<<<<

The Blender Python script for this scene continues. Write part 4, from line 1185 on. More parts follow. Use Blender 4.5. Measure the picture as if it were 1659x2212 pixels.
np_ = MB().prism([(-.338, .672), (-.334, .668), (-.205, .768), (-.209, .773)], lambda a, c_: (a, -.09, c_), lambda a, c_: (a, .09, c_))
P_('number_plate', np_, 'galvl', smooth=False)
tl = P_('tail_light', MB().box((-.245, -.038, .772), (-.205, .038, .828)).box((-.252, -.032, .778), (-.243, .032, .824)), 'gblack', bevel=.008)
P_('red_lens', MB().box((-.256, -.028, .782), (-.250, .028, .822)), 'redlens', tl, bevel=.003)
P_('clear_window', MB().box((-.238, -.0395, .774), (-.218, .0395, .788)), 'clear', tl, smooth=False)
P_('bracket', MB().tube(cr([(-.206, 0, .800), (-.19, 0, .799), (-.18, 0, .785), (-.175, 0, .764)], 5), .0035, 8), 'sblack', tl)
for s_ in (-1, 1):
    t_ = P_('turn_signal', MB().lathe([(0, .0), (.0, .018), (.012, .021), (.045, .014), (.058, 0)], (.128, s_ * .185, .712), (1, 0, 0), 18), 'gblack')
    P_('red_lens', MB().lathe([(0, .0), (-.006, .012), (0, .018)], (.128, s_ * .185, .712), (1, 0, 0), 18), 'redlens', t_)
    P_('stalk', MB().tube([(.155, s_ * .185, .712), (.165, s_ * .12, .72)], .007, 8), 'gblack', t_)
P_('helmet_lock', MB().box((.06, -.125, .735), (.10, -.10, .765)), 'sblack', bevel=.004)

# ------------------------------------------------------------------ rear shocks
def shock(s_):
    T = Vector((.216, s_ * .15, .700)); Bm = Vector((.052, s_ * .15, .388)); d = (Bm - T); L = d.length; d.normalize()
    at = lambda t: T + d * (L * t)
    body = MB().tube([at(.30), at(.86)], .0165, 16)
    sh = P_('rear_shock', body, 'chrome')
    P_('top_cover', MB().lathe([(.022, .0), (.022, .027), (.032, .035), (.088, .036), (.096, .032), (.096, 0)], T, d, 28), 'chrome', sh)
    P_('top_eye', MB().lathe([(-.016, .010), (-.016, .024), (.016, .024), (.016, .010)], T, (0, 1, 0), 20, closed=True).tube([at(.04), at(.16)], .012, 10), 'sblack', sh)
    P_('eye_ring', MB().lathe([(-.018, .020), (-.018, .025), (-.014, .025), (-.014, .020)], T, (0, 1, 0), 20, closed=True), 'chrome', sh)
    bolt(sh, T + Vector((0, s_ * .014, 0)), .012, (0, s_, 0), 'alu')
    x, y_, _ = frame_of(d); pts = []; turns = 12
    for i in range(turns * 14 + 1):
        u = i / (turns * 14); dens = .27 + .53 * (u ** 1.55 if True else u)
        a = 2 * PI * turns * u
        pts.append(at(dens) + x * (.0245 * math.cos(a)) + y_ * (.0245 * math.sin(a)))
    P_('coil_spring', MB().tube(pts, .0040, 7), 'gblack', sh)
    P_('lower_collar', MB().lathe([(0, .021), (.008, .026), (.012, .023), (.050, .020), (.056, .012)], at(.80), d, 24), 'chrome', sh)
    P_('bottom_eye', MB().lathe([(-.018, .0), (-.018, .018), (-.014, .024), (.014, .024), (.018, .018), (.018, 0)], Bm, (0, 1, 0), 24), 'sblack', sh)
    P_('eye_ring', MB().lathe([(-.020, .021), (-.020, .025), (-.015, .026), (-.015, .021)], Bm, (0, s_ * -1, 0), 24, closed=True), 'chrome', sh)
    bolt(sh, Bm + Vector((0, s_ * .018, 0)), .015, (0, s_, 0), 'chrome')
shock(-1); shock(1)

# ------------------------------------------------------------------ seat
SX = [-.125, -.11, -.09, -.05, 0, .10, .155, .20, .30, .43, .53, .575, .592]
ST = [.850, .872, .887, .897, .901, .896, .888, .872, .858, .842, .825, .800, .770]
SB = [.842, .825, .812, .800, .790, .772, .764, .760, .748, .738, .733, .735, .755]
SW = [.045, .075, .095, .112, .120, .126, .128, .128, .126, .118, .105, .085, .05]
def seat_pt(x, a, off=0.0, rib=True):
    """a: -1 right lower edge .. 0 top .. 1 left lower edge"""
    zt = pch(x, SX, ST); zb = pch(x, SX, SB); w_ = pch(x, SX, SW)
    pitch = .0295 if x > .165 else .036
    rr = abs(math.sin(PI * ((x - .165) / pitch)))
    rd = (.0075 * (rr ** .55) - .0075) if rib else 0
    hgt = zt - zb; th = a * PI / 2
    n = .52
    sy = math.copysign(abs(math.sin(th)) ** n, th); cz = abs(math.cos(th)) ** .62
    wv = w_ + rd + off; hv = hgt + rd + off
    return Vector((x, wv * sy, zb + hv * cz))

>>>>

### Exercise goal
Give back all the data exactly as written.

### Answer to this exercise
The Blender Python script for this scene continues. Write part 4, from line 1185 on. More parts follow. Use Blender 4.5. Measure the picture as if it were 1659x2212 pixels.
np_ = MB().prism([(-.338, .672), (-.334, .668), (-.205, .768), (-.209, .773)], lambda a, c_: (a, -.09, c_), lambda a, c_: (a, .09, c_))
P_('number_plate', np_, 'galvl', smooth=False)
tl = P_('tail_light', MB().box((-.245, -.038, .772), (-.205, .038, .828)).box((-.252, -.032, .778), (-.243, .032, .824)), 'gblack', bevel=.008)
P_('red_lens', MB().box((-.256, -.028, .782), (-.250, .028, .822)), 'redlens', tl, bevel=.003)
P_('clear_window', MB().box((-.238, -.0395, .774), (-.218, .0395, .788)), 'clear', tl, smooth=False)
P_('bracket', MB().tube(cr([(-.206, 0, .800), (-.19, 0, .799), (-.18, 0, .785), (-.175, 0, .764)], 5), .0035, 8), 'sblack', tl)
for s_ in (-1, 1):
    t_ = P_('turn_signal', MB().lathe([(0, .0), (.0, .018), (.012, .021), (.045, .014), (.058, 0)], (.128, s_ * .185, .712), (1, 0, 0), 18), 'gblack')
    P_('red_lens', MB().lathe([(0, .0), (-.006, .012), (0, .018)], (.128, s_ * .185, .712), (1, 0, 0), 18), 'redlens', t_)
    P_('stalk', MB().tube([(.155, s_ * .185, .712), (.165, s_ * .12, .72)], .007, 8), 'gblack', t_)
P_('helmet_lock', MB().box((.06, -.125, .735), (.10, -.10, .765)), 'sblack', bevel=.004)

# ------------------------------------------------------------------ rear shocks
def shock(s_):
    T = Vector((.216, s_ * .15, .700)); Bm = Vector((.052, s_ * .15, .388)); d = (Bm - T); L = d.length; d.normalize()
    at = lambda t: T + d * (L * t)
    body = MB().tube([at(.30), at(.86)], .0165, 16)
    sh = P_('rear_shock', body, 'chrome')
    P_('top_cover', MB().lathe([(.022, .0), (.022, .027), (.032, .035), (.088, .036), (.096, .032), (.096, 0)], T, d, 28), 'chrome', sh)
    P_('top_eye', MB().lathe([(-.016, .010), (-.016, .024), (.016, .024), (.016, .010)], T, (0, 1, 0), 20, closed=True).tube([at(.04), at(.16)], .012, 10), 'sblack', sh)
    P_('eye_ring', MB().lathe([(-.018, .020), (-.018, .025), (-.014, .025), (-.014, .020)], T, (0, 1, 0), 20, closed=True), 'chrome', sh)
    bolt(sh, T + Vector((0, s_ * .014, 0)), .012, (0, s_, 0), 'alu')
    x, y_, _ = frame_of(d); pts = []; turns = 12
    for i in range(turns * 14 + 1):
        u = i / (turns * 14); dens = .27 + .53 * (u ** 1.55 if True else u)
        a = 2 * PI * turns * u
        pts.append(at(dens) + x * (.0245 * math.cos(a)) + y_ * (.0245 * math.sin(a)))
    P_('coil_spring', MB().tube(pts, .0040, 7), 'gblack', sh)
    P_('lower_collar', MB().lathe([(0, .021), (.008, .026), (.012, .023), (.050, .020), (.056, .012)], at(.80), d, 24), 'chrome', sh)
    P_('bottom_eye', MB().lathe([(-.018, .0), (-.018, .018), (-.014, .024), (.014, .024), (.018, .018), (.018, 0)], Bm, (0, 1, 0), 24), 'sblack', sh)
    P_('eye_ring', MB().lathe([(-.020, .021), (-.020, .025), (-.015, .026), (-.015, .021)], Bm, (0, s_ * -1, 0), 24, closed=True), 'chrome', sh)
    bolt(sh, Bm + Vector((0, s_ * .018, 0)), .015, (0, s_, 0), 'chrome')
shock(-1); shock(1)

# ------------------------------------------------------------------ seat
SX = [-.125, -.11, -.09, -.05, 0, .10, .155, .20, .30, .43, .53, .575, .592]
ST = [.850, .872, .887, .897, .901, .896, .888, .872, .858, .842, .825, .800, .770]
SB = [.842, .825, .812, .800, .790, .772, .764, .760, .748, .738, .733, .735, .755]
SW = [.045, .075, .095, .112, .120, .126, .128, .128, .126, .118, .105, .085, .05]
def seat_pt(x, a, off=0.0, rib=True):
    """a: -1 right lower edge .. 0 top .. 1 left lower edge"""
    zt = pch(x, SX, ST); zb = pch(x, SX, SB); w_ = pch(x, SX, SW)
    pitch = .0295 if x > .165 else .036
    rr = abs(math.sin(PI * ((x - .165) / pitch)))
    rd = (.0075 * (rr ** .55) - .0075) if rib else 0
    hgt = zt - zb; th = a * PI / 2
    n = .52
    sy = math.copysign(abs(math.sin(th)) ** n, th); cz = abs(math.cos(th)) ** .62
    wv = w_ + rd + off; hv = hgt + rd + off
    return Vector((x, wv * sy, zb + hv * cz))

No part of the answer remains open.